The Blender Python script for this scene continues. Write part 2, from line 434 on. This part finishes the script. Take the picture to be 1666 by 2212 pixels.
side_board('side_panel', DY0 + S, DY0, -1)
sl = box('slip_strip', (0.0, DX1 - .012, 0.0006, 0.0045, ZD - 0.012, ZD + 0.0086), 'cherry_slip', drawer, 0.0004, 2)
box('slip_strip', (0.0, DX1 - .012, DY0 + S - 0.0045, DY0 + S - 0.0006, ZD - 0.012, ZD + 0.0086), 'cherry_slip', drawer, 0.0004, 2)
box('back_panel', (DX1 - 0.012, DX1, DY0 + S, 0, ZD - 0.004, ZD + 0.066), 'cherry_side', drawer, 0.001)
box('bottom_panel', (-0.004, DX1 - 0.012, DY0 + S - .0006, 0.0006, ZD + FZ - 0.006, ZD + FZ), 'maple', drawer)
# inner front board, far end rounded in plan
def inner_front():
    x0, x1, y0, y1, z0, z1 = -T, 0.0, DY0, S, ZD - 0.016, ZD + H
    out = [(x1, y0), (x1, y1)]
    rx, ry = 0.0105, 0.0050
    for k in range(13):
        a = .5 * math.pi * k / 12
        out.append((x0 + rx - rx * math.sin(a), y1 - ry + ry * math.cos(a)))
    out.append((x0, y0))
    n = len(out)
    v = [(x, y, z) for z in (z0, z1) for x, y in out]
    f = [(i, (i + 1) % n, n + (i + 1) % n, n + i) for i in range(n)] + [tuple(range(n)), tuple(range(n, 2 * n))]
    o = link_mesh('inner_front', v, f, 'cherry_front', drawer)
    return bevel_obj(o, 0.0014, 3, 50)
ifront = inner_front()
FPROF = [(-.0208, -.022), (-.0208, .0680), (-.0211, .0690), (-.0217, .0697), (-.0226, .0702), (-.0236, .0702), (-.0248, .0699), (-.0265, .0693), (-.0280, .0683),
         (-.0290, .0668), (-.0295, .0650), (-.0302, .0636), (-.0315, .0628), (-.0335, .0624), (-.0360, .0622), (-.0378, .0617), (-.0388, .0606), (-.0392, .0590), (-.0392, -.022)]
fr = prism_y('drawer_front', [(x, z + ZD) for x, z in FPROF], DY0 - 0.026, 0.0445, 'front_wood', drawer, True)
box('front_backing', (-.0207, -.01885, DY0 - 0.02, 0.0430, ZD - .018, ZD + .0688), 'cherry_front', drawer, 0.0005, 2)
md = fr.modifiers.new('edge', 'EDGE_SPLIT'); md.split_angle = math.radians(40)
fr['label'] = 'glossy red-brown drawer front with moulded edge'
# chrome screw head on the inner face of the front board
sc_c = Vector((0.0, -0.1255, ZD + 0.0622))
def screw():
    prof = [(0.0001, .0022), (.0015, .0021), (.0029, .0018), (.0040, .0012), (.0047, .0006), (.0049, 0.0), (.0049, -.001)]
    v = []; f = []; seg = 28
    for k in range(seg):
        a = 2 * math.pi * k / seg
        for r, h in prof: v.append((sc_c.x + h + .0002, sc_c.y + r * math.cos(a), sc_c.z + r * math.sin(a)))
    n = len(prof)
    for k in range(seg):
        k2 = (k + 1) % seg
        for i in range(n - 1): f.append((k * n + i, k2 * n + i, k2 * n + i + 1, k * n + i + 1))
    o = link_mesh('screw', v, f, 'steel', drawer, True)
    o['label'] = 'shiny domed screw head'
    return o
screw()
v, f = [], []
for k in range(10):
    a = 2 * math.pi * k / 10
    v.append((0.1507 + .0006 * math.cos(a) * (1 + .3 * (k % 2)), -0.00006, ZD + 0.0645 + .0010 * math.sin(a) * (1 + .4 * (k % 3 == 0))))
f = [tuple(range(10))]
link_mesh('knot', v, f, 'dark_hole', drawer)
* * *
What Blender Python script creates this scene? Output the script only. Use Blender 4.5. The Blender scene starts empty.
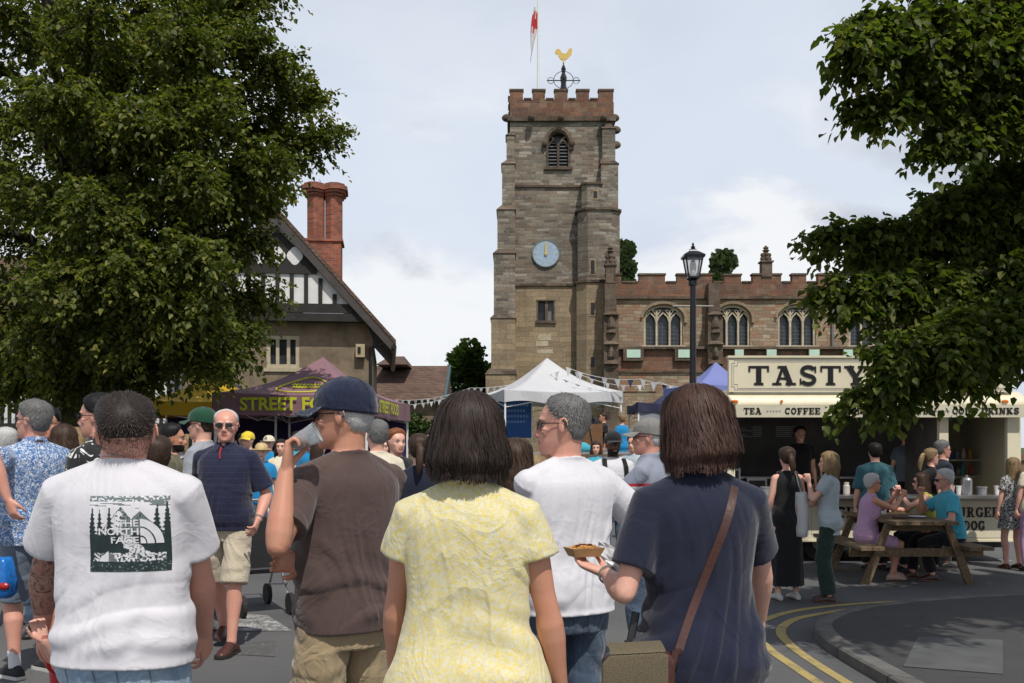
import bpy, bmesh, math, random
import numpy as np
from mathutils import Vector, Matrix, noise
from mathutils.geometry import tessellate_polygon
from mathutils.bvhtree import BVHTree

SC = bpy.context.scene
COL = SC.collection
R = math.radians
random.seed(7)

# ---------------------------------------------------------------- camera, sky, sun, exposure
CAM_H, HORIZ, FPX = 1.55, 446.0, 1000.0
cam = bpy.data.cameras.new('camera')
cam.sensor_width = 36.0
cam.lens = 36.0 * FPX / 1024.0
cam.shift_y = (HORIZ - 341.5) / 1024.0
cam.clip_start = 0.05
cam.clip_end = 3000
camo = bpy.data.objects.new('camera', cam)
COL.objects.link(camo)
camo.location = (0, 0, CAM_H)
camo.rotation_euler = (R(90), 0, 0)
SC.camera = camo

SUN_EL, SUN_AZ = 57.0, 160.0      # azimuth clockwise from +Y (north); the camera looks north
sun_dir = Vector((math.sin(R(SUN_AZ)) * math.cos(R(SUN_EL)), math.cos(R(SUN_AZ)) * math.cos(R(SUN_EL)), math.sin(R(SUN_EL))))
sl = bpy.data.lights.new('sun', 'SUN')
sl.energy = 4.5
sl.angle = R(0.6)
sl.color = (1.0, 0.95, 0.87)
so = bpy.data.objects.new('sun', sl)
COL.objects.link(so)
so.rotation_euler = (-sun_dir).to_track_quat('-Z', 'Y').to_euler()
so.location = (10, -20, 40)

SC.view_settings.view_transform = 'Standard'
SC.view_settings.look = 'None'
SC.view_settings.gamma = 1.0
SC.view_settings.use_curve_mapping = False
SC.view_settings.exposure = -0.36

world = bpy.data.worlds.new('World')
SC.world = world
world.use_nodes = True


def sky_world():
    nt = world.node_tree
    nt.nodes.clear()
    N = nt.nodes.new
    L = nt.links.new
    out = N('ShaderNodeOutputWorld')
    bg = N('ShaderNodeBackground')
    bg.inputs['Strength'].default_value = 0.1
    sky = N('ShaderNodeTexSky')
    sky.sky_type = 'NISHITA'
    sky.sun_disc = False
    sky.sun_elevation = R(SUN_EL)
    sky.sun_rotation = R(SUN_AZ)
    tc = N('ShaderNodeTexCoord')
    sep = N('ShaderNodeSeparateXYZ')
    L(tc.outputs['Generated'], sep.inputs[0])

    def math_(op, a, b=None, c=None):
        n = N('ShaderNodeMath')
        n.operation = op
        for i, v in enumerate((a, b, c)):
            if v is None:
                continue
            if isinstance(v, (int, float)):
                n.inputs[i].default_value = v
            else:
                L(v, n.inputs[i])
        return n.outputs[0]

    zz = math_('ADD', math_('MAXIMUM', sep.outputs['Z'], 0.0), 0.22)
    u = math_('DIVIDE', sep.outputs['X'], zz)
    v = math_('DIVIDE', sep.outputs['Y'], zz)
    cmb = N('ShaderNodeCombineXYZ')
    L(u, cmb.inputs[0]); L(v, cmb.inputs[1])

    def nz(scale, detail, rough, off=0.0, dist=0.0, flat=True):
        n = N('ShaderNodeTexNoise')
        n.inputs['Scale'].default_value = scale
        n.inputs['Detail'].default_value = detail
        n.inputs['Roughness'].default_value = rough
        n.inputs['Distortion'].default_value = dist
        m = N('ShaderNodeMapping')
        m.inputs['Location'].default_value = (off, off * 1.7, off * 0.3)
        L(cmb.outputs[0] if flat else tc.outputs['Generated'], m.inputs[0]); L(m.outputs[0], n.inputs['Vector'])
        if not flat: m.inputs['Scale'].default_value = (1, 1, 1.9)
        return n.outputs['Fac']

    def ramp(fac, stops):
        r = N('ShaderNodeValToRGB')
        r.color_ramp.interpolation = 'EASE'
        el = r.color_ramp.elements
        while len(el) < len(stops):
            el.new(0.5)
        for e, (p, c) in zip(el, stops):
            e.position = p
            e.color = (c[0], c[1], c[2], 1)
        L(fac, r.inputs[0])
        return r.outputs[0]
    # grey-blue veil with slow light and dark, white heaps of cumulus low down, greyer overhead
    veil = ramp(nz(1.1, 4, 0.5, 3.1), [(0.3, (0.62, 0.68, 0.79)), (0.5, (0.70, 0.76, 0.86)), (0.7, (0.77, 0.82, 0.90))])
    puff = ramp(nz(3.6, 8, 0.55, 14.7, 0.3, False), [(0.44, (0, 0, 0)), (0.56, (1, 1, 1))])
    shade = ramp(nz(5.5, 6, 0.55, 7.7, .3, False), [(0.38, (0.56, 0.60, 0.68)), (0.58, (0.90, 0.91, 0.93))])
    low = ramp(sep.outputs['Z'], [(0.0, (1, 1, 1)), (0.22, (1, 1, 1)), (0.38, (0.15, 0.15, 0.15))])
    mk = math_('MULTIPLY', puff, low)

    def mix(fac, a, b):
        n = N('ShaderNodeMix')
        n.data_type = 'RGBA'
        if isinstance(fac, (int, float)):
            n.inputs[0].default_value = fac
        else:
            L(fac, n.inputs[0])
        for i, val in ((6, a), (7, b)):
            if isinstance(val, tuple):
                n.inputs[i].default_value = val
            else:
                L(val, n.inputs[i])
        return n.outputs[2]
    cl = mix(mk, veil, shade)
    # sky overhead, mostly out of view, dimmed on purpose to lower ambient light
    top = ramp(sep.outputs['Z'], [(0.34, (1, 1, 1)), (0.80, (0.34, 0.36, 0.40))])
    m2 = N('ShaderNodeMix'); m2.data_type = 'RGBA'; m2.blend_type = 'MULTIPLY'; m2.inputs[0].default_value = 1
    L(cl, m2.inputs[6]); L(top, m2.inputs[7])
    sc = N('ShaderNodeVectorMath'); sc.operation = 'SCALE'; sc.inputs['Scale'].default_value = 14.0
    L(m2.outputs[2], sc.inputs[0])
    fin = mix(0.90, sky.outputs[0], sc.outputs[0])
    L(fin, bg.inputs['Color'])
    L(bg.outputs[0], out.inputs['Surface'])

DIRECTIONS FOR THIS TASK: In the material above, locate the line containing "The Blender Python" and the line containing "sl = box('slip_strip', (0.0, DX1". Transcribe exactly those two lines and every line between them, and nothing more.

TASK SOLUTION:
The Blender Python script for this scene continues. Write part 2, from line 434 on. This part finishes the script. Take the picture to be 1666 by 2212 pixels.
side_board('side_panel', DY0 + S, DY0, -1)
sl = box('slip_strip', (0.0, DX1 - .012, 0.0006, 0.0045, ZD - 0.012, ZD + 0.0086), 'cherry_slip', drawer, 0.0004, 2)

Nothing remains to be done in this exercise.